McCain keeps coming back to that point. Mike Wilson, an activist with the Tohono O’odham nation near Tucson, listens politely. He’s “wearing his tribal hat” today, he tells me, but he works with the Border Action Network, one of several groups that tries to assist immigrants crossing from Mexico by leaving supplies for them in the desert. He is about as far away from Glenn Spencer’s worldview as anyone can get. He supports what McCain’s doing—“we need to get the immigration train out of the station.” And although he’s not convinced that the militarization of the border is the answer, his nation is convinced.

“They live in fear of drugs coming across,” says Wilson. “I have to acknowledge that. I have to honor those fears. When I go down there and try to talk to human rights violations, they tell me: You don’t live here. You live comfortably. You don’t have to worry about your kid getting off at a bus stop in the desert and walking half a mile as drug cartels are moving past them.” They don’t have any problem with border drones or militarization? “They want it,” says Wilson.

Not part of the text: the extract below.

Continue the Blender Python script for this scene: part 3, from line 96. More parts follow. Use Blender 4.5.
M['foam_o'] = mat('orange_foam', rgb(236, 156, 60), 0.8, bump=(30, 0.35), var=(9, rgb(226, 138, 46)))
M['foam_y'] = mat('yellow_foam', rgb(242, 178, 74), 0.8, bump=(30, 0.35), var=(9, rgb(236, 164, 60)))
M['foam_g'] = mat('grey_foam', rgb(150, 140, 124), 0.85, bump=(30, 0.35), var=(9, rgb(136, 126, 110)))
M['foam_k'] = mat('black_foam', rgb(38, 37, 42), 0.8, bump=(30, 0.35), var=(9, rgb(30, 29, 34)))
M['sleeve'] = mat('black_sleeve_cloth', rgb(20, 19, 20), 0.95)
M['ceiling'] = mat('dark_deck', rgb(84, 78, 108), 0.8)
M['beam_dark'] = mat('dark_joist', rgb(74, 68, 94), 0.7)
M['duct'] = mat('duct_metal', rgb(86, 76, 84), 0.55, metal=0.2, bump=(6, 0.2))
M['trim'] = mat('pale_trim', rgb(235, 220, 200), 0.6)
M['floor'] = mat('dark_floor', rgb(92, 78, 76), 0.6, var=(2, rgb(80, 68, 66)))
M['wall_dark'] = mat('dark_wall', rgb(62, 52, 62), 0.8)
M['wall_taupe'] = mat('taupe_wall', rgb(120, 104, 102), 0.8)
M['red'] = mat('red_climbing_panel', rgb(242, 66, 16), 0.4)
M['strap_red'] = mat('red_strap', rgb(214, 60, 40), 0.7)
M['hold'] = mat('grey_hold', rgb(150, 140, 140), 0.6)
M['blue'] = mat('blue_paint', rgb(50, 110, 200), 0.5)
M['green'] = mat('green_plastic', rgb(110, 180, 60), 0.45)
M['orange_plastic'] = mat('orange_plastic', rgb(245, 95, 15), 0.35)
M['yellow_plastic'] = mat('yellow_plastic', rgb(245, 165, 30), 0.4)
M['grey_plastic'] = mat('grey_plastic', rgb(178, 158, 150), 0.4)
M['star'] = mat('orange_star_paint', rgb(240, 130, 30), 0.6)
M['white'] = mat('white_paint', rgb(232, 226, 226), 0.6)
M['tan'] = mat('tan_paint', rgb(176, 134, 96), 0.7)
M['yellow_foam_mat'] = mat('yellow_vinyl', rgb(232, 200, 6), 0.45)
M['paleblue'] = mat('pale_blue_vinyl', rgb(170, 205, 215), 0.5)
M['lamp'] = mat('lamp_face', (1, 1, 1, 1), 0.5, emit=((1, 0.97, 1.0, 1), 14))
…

Spencer wants it, too. He wouldn’t mind if his technology becomes the backbone for the barrier, and he scores a contract. (“You want to know how to make a small fortune on the border?” he says. “Start with a large fortune.”) But he’s most interested in getting illegal border crossings below 20,000 per year, down from the high six figures that try crossing now. There are supporters of pure open borders, sure, but in politics there’s no real disagreement anymore about locking down the border with whatever technology it takes. Either the restrictionists win, and the solution stops there, or the legalizers win, and the immigrants who’ve made it to Spencer’s side of the border get to stay there.

*Correction, May 6, 2013: This article misstated the name of the Arizona highway David Weigel turned off to get to Glenn Spencer’s property on the U.S.-Mexico border. It is Arizona Route 92. It also misstated the name of the homemade video Spencer delivered to members of Congress. It is called Immigration: Threatening the Bonds of Our Union, not Bonds of Our Nation.